Stated task: Extract exactly those lines that lie between the start of the material and the line with "chevron gate', 'threshold')", including both boundary lines and no others.

Dataset excerpt:
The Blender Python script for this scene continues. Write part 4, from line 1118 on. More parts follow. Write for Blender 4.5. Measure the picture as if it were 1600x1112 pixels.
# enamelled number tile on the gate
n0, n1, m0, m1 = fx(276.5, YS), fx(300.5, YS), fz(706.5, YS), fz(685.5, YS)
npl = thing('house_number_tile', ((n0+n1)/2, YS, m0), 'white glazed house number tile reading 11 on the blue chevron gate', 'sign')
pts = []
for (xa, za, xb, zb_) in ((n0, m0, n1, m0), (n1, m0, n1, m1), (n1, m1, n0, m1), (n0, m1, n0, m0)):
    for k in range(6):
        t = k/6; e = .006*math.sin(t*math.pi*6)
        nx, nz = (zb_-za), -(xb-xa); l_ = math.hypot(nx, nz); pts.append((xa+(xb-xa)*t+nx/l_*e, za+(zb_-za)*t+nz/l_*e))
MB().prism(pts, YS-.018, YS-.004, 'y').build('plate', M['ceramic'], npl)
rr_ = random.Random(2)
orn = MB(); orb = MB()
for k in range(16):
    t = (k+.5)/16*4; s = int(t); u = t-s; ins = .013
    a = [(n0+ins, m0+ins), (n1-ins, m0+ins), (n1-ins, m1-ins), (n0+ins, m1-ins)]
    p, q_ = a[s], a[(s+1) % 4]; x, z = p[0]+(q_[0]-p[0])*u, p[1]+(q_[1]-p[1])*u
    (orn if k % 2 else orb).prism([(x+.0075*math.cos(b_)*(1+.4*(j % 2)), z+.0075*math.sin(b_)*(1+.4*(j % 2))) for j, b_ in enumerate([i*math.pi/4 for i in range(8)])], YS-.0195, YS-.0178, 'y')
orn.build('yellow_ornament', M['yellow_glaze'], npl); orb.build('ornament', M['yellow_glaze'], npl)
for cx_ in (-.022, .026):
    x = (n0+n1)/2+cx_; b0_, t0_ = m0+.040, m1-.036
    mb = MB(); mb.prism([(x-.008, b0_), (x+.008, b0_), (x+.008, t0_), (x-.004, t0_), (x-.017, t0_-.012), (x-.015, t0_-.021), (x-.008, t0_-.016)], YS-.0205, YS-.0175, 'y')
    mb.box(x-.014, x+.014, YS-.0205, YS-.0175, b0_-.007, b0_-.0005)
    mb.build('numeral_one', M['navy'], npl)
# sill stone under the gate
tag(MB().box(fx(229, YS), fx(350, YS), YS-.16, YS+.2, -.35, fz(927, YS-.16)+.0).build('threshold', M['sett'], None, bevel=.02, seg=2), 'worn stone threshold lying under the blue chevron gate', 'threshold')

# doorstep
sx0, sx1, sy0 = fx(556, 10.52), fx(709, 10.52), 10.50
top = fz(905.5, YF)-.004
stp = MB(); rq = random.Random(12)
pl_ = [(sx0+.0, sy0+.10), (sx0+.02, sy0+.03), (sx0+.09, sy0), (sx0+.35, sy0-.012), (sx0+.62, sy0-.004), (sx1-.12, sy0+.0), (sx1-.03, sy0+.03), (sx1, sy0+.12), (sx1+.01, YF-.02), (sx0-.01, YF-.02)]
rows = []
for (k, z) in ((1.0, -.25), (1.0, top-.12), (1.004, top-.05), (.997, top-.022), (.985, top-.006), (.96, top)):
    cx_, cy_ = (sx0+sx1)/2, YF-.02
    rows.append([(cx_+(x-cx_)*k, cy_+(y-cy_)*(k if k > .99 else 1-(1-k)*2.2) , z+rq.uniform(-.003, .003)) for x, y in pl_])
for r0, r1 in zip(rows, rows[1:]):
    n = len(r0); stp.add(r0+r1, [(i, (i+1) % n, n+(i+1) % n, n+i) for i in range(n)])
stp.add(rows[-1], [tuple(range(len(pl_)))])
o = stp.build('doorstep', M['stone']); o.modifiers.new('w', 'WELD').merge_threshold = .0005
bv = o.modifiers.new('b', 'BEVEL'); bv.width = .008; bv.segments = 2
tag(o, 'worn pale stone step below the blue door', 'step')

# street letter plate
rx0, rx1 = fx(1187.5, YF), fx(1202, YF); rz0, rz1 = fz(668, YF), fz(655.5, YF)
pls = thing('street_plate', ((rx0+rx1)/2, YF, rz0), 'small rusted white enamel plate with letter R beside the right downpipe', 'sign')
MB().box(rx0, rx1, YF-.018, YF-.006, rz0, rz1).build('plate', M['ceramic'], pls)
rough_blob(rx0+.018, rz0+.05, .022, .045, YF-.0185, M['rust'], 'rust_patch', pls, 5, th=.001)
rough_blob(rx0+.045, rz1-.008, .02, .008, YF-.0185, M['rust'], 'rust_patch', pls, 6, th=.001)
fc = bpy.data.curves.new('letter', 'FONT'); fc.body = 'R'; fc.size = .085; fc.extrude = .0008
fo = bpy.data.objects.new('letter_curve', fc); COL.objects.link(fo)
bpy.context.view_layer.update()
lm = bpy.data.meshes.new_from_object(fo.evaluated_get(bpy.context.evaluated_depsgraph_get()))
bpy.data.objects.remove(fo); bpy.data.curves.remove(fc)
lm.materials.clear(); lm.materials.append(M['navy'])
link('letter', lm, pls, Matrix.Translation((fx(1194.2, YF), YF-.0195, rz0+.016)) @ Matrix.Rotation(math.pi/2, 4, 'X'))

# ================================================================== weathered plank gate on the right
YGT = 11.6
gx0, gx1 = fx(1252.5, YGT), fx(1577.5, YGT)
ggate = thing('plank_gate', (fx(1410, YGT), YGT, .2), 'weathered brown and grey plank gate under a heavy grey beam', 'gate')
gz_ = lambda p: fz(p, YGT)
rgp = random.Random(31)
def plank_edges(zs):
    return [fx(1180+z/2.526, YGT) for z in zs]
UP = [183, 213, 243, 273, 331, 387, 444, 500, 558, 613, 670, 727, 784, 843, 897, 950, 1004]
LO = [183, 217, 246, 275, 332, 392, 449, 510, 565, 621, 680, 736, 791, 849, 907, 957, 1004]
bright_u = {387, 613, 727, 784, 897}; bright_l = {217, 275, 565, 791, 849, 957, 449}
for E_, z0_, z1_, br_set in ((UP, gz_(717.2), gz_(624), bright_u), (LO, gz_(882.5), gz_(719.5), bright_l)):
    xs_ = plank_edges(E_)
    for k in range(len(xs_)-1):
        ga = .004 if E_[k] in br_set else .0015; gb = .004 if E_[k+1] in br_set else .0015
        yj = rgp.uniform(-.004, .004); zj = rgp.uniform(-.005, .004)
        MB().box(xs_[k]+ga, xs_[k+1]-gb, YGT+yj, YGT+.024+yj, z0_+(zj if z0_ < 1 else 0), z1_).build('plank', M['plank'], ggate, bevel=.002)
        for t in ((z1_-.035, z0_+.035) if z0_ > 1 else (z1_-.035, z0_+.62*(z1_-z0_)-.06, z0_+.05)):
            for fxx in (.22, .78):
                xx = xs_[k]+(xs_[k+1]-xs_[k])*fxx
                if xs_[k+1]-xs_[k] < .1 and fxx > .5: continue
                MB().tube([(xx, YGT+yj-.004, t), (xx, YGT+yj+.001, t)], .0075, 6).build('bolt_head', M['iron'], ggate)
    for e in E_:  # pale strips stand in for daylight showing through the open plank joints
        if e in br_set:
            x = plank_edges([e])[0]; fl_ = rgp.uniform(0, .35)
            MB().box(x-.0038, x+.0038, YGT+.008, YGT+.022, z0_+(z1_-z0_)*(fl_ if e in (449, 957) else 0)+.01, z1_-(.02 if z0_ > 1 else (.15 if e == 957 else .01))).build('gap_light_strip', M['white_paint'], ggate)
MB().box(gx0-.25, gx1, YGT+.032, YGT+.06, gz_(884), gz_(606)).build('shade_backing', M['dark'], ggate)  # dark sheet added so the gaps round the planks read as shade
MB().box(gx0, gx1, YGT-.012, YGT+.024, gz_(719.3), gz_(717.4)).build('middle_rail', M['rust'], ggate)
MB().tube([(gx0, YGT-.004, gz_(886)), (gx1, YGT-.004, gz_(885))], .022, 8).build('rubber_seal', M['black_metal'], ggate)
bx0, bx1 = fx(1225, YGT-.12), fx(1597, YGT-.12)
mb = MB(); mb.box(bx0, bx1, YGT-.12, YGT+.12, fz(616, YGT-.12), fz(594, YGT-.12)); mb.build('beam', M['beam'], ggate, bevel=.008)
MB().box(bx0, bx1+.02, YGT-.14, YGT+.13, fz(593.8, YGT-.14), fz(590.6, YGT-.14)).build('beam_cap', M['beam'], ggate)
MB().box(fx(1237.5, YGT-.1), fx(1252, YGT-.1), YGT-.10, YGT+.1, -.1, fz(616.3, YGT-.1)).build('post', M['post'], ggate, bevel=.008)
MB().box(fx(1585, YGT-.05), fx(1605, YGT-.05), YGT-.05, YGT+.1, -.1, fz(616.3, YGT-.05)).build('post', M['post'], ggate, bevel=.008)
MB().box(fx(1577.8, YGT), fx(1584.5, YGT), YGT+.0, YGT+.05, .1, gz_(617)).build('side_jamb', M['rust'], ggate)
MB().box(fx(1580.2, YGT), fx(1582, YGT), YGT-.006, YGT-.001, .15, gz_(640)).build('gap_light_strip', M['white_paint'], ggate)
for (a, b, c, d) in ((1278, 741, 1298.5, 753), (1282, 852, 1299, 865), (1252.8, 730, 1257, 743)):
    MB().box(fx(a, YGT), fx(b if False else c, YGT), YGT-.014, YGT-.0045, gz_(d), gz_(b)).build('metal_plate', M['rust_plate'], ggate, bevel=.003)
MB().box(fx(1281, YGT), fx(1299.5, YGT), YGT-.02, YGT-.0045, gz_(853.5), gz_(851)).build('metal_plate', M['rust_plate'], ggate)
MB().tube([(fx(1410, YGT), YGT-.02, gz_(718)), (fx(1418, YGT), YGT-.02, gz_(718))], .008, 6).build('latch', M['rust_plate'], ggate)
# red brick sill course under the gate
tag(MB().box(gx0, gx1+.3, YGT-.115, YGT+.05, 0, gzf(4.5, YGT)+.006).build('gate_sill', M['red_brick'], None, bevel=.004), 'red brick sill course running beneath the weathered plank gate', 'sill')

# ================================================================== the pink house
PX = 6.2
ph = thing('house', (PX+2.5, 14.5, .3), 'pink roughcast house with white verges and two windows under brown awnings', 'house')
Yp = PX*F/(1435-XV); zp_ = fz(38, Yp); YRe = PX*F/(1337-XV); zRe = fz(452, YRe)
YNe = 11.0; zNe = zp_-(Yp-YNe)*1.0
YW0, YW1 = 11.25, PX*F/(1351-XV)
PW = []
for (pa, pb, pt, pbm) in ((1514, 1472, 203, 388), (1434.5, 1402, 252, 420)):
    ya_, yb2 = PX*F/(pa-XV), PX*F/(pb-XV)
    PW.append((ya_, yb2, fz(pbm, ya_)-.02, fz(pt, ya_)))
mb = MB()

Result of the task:
The Blender Python script for this scene continues. Write part 4, from line 1118 on. More parts follow. Write for Blender 4.5. Measure the picture as if it were 1600x1112 pixels.
# enamelled number tile on the gate
n0, n1, m0, m1 = fx(276.5, YS), fx(300.5, YS), fz(706.5, YS), fz(685.5, YS)
npl = thing('house_number_tile', ((n0+n1)/2, YS, m0), 'white glazed house number tile reading 11 on the blue chevron gate', 'sign')
pts = []
for (xa, za, xb, zb_) in ((n0, m0, n1, m0), (n1, m0, n1, m1), (n1, m1, n0, m1), (n0, m1, n0, m0)):
    for k in range(6):
        t = k/6; e = .006*math.sin(t*math.pi*6)
        nx, nz = (zb_-za), -(xb-xa); l_ = math.hypot(nx, nz); pts.append((xa+(xb-xa)*t+nx/l_*e, za+(zb_-za)*t+nz/l_*e))
MB().prism(pts, YS-.018, YS-.004, 'y').build('plate', M['ceramic'], npl)
rr_ = random.Random(2)
orn = MB(); orb = MB()
for k in range(16):
    t = (k+.5)/16*4; s = int(t); u = t-s; ins = .013
    a = [(n0+ins, m0+ins), (n1-ins, m0+ins), (n1-ins, m1-ins), (n0+ins, m1-ins)]
    p, q_ = a[s], a[(s+1) % 4]; x, z = p[0]+(q_[0]-p[0])*u, p[1]+(q_[1]-p[1])*u
    (orn if k % 2 else orb).prism([(x+.0075*math.cos(b_)*(1+.4*(j % 2)), z+.0075*math.sin(b_)*(1+.4*(j % 2))) for j, b_ in enumerate([i*math.pi/4 for i in range(8)])], YS-.0195, YS-.0178, 'y')
orn.build('yellow_ornament', M['yellow_glaze'], npl); orb.build('ornament', M['yellow_glaze'], npl)
for cx_ in (-.022, .026):
    x = (n0+n1)/2+cx_; b0_, t0_ = m0+.040, m1-.036
    mb = MB(); mb.prism([(x-.008, b0_), (x+.008, b0_), (x+.008, t0_), (x-.004, t0_), (x-.017, t0_-.012), (x-.015, t0_-.021), (x-.008, t0_-.016)], YS-.0205, YS-.0175, 'y')
    mb.box(x-.014, x+.014, YS-.0205, YS-.0175, b0_-.007, b0_-.0005)
    mb.build('numeral_one', M['navy'], npl)
# sill stone under the gate
tag(MB().box(fx(229, YS), fx(350, YS), YS-.16, YS+.2, -.35, fz(927, YS-.16)+.0).build('threshold', M['sett'], None, bevel=.02, seg=2), 'worn stone threshold lying under the blue chevron gate', 'threshold')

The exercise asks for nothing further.